A STRIKING TIMURID BLUE AND WHITE POTTERY DISH
PERSIA, TABRIZ, 15TH CENTURY
Estimate: £3,000 - £4,000
Auction: 11 June 2025 from 10:00 BST
Description
on a short foot of shallow form with flattened rim and scalloped edge, decorated in underglaze cobalt blue on a white ground with five roses to the centre, the cavetto with repeat vegetal designs, and the rim with a Chinese-inspired wave design, three visible kiln stacking marks, with further decoration to the exterior of the rim and cavetto, verso with drilled holes for hanging, intact
Dimensions
31.5cm diameter; 5cm high
Provenance
Euphrosyne Whitaker (1862-1947).
Thence by descent.
Mrs Euphrosyne (Effie) Whitaker, nee Manuel, was a well-known collector and esteemed figure in Palermo, Sicily.
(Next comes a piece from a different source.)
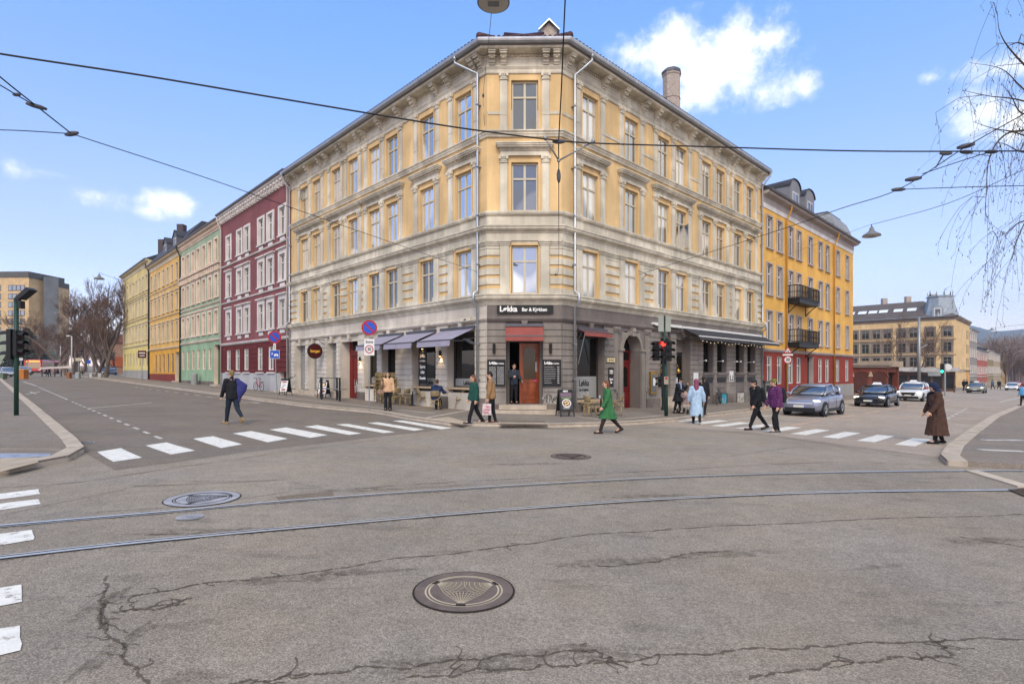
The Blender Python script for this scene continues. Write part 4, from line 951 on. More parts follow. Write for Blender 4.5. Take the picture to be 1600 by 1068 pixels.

She was married to Joshua Whitaker and together they built a strong legacy in Palermo, including assisting with the founding of a sports club which today is known as the football team, Palermo FC.
Footnote
Like their Mongol ancestors before them, the Timurid rulers of Iran and Central Asia enjoyed strong cultural links with China. Such a connection is clearly visible through their taste for locally-produced blue and white ceramics such as this dish. It forms part of a larger group of which the decoration and form were inspired by 15th century Chinese Ming originals. Although there were a number of production sites in both the east and west of their empire, Tabriz is known to have produced the most aesthetically and technically impressive examples (see J. Soustiel, La céramique islamique, Office du Livre: 1985, p. 216). The cusped rim and wave pattern on the rim can be seen on an early 16th century dish in the British Museum (1965,0729.1), and the foliage on the cavetto is very closely paralleled by that on a dish in the Ashmolean Museum (EA1978.1740) (see L. Golombek, Mason, R.B., and Bailey, G.A., Tamerlane’s Tableware: A New Approach to Chinoiserie Ceramics of Fifteenth- and Sixteenth-Century Iran, Mazda Publishers in Association with Royal Ontario Museum: 1996, pp. 152, 154). A dish with a near-identical main design of five roses was sold at Sotheby’s, Arts of the Islamic World & India, 25 October 2023, lot 139.